DATA ENTRIES —
------------------------------------------------------------
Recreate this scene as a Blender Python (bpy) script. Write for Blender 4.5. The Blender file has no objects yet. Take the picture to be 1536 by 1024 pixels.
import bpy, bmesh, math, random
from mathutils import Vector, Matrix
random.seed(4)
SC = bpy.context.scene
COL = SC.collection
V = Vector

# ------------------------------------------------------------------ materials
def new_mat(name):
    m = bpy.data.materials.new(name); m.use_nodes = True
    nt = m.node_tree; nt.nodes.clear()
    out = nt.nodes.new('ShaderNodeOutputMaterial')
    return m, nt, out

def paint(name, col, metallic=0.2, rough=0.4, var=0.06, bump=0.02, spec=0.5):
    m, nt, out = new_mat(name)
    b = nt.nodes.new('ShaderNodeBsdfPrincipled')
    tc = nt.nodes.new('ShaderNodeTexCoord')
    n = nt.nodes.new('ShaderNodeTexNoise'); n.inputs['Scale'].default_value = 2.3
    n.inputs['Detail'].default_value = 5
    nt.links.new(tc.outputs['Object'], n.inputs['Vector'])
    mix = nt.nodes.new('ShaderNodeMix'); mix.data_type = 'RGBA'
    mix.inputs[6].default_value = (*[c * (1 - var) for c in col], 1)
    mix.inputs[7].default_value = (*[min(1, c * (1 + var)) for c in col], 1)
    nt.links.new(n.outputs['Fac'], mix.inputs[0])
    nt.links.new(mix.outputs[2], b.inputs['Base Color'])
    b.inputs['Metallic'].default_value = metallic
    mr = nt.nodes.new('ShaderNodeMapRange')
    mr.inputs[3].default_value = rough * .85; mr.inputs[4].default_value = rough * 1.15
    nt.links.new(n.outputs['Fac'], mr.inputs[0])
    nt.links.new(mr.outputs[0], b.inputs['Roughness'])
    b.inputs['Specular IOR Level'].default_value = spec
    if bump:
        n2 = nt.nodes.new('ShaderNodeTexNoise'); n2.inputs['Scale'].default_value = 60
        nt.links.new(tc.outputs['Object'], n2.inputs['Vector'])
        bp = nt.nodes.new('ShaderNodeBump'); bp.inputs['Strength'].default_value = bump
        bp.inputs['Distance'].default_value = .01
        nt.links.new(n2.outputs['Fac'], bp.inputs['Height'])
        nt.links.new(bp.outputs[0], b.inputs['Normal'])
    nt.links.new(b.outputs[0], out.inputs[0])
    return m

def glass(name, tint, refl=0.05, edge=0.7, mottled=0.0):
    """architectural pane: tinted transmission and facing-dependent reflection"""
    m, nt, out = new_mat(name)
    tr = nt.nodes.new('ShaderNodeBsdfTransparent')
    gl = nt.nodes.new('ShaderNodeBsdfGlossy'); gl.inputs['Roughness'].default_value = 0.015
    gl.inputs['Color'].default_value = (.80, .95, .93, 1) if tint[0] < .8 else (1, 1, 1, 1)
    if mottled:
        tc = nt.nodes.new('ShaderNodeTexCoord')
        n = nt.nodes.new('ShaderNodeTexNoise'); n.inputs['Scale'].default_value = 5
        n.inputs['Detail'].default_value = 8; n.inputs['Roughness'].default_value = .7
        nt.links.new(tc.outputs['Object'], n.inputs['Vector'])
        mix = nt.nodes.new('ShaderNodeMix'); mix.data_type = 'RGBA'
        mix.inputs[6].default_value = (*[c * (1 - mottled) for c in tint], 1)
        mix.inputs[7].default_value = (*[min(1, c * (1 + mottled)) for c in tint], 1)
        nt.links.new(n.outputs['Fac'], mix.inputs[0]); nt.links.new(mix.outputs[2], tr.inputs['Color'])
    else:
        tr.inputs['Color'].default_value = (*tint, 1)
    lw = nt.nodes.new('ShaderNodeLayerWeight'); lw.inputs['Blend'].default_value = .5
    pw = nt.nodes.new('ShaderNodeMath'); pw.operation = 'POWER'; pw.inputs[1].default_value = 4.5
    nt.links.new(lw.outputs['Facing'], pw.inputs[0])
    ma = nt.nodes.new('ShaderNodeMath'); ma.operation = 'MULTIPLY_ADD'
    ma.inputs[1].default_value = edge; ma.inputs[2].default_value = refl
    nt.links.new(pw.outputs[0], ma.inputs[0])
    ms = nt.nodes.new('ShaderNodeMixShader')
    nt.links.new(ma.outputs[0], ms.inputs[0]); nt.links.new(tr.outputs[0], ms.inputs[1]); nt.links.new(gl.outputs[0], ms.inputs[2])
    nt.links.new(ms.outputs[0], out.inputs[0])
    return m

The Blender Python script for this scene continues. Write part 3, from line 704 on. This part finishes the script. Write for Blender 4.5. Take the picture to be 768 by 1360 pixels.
------------------------------------------------------------
OBJECTIVE —
Make an exact copy of the data above.

CORRECT RESULT —
Recreate this scene as a Blender Python (bpy) script. Write for Blender 4.5. The Blender file has no objects yet. Take the picture to be 1536 by 1024 pixels.
import bpy, bmesh, math, random
from mathutils import Vector, Matrix
random.seed(4)
SC = bpy.context.scene
COL = SC.collection
V = Vector

# ------------------------------------------------------------------ materials
def new_mat(name):
    m = bpy.data.materials.new(name); m.use_nodes = True
    nt = m.node_tree; nt.nodes.clear()
    out = nt.nodes.new('ShaderNodeOutputMaterial')
    return m, nt, out

def paint(name, col, metallic=0.2, rough=0.4, var=0.06, bump=0.02, spec=0.5):
    m, nt, out = new_mat(name)
    b = nt.nodes.new('ShaderNodeBsdfPrincipled')
    tc = nt.nodes.new('ShaderNodeTexCoord')
    n = nt.nodes.new('ShaderNodeTexNoise'); n.inputs['Scale'].default_value = 2.3
    n.inputs['Detail'].default_value = 5
    nt.links.new(tc.outputs['Object'], n.inputs['Vector'])
    mix = nt.nodes.new('ShaderNodeMix'); mix.data_type = 'RGBA'
    mix.inputs[6].default_value = (*[c * (1 - var) for c in col], 1)
    mix.inputs[7].default_value = (*[min(1, c * (1 + var)) for c in col], 1)
    nt.links.new(n.outputs['Fac'], mix.inputs[0])
    nt.links.new(mix.outputs[2], b.inputs['Base Color'])
    b.inputs['Metallic'].default_value = metallic
    mr = nt.nodes.new('ShaderNodeMapRange')
    mr.inputs[3].default_value = rough * .85; mr.inputs[4].default_value = rough * 1.15
    nt.links.new(n.outputs['Fac'], mr.inputs[0])
    nt.links.new(mr.outputs[0], b.inputs['Roughness'])
    b.inputs['Specular IOR Level'].default_value = spec
    if bump:
        n2 = nt.nodes.new('ShaderNodeTexNoise'); n2.inputs['Scale'].default_value = 60
        nt.links.new(tc.outputs['Object'], n2.inputs['Vector'])
        bp = nt.nodes.new('ShaderNodeBump'); bp.inputs['Strength'].default_value = bump
        bp.inputs['Distance'].default_value = .01
        nt.links.new(n2.outputs['Fac'], bp.inputs['Height'])
        nt.links.new(bp.outputs[0], b.inputs['Normal'])
    nt.links.new(b.outputs[0], out.inputs[0])
    return m

def glass(name, tint, refl=0.05, edge=0.7, mottled=0.0):
    """architectural pane: tinted transmission and facing-dependent reflection"""
    m, nt, out = new_mat(name)
    tr = nt.nodes.new('ShaderNodeBsdfTransparent')
    gl = nt.nodes.new('ShaderNodeBsdfGlossy'); gl.inputs['Roughness'].default_value = 0.015
    gl.inputs['Color'].default_value = (.80, .95, .93, 1) if tint[0] < .8 else (1, 1, 1, 1)
    if mottled:
        tc = nt.nodes.new('ShaderNodeTexCoord')
        n = nt.nodes.new('ShaderNodeTexNoise'); n.inputs['Scale'].default_value = 5
        n.inputs['Detail'].default_value = 8; n.inputs['Roughness'].default_value = .7
        nt.links.new(tc.outputs['Object'], n.inputs['Vector'])
        mix = nt.nodes.new('ShaderNodeMix'); mix.data_type = 'RGBA'
        mix.inputs[6].default_value = (*[c * (1 - mottled) for c in tint], 1)
        mix.inputs[7].default_value = (*[min(1, c * (1 + mottled)) for c in tint], 1)
        nt.links.new(n.outputs['Fac'], mix.inputs[0]); nt.links.new(mix.outputs[2], tr.inputs['Color'])
    else:
        tr.inputs['Color'].default_value = (*tint, 1)
    lw = nt.nodes.new('ShaderNodeLayerWeight'); lw.inputs['Blend'].default_value = .5
    pw = nt.nodes.new('ShaderNodeMath'); pw.operation = 'POWER'; pw.inputs[1].default_value = 4.5
    nt.links.new(lw.outputs['Facing'], pw.inputs[0])
    ma = nt.nodes.new('ShaderNodeMath'); ma.operation = 'MULTIPLY_ADD'
    ma.inputs[1].default_value = edge; ma.inputs[2].default_value = refl
    nt.links.new(pw.outputs[0], ma.inputs[0])
    ms = nt.nodes.new('ShaderNodeMixShader')
    nt.links.new(ma.outputs[0], ms.inputs[0]); nt.links.new(tr.outputs[0], ms.inputs[1]); nt.links.new(gl.outputs[0], ms.inputs[2])
    nt.links.new(ms.outputs[0], out.inputs[0])
    return m

The Blender Python script for this scene continues. Write part 3, from line 704 on. This part finishes the script. Write for Blender 4.5. Take the picture to be 768 by 1360 pixels.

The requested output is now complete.